Otoritas konstitusi kalau dipandang dari segi moral sama halnya dengan pandangan aliran hukum alam, yaitu mempunyai daya ikat terhadap warga negara, karena penetapan konstitusi juga didasarkanpada nilai-nilai moral. Lebih tegas lagi seperti dikatakan di muka bahwa konstitusi sebagai landasan fundamental tidak boleh bertentangan dengan nilai-nilai universal dari etika moral.
Dua sarjana kenamaan juga memberikan tesisnya yang mendukung pernyataan di atas, menurut K.C. Wheare konstitusi mengklaim diri mempunyai otoritas dengan dasar moral. William H. Hewet dalam pendiriannya menyatakan bahwa masih ada hukum yang lebih tinggi di atas konstitusi yaitu moral.

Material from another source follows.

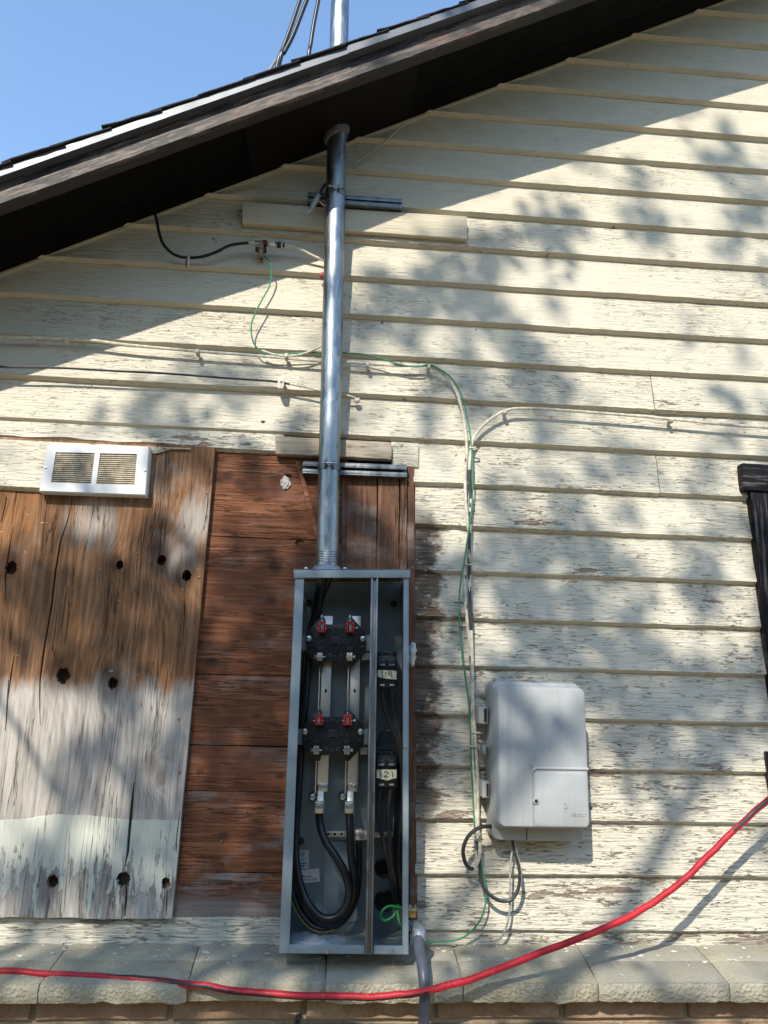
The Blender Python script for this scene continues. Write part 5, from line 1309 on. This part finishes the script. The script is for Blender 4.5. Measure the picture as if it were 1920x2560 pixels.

Lalu muncul pertanyaan dalam benak penulis, apa yang menjadi dasar hukum kalau moral mempunyai kedudukan lebih tinggi di atas konstitusi ? Wheare memberikan pertimbangan sebagai berikut, sepertinya moral mempunyai otoritas untuk memerintah seperti halnya semua hukum dapat memerintah suatu komu­nitas untuk menaatinya. Adapun teori moral yang digunakan untuk mendefinisikan ketaatan terhadap hukum, berlaku pula bagi konstitusi. Jadi secara con­stitutional phylosophy jika aturan konstitusi bertentang­an dengan etika moral, ia dapat disimpangi. Sebagai contoh konstitusi yang mengesahkan perbudakan. Sebaliknya jika aturan konstitusi itu justru menopang etika moral, maka konstitusi mempunyai daya berla­kunya di tengah-tengah masyarakat.
Dalam kaitannya dengan sikap patuh masyarakat terhadap konstitusi, Baharuddin Lopa, menyatakan bahwa kepatuhan kepada hukum (konstitusi, kursif penulis) bisa disebabkan karena adanya faktor “kete­ladanan dan rasio”. Pola keteladanan itu bisa dipakai bahkan efektif berlakunva apabila lapisan atas (baca: supra struktur) mempunyai loyalitas yang tinggi terhadap hukum dan berakhlak mulia, sebab bila tidak akan berbahaya. Sementara arus bawah atau lapisan bawah (baca: infra struktur) dapat terbawa-bawa meng­ikuti apa saja yang dilihat dari perilaku atasannya.
Atau sebaliknya justru menjadi “sikap berontak” akibat  pemasungan struktural yang dikondisikannya. Visi keteladanan ini, sejalan dengan misi Kerasulan Muhammad SAW. Ke dunia ini untuk memakmurkan bumi dan memberi contoh keteladanan “akhlak yang mulia” (al-Hadits).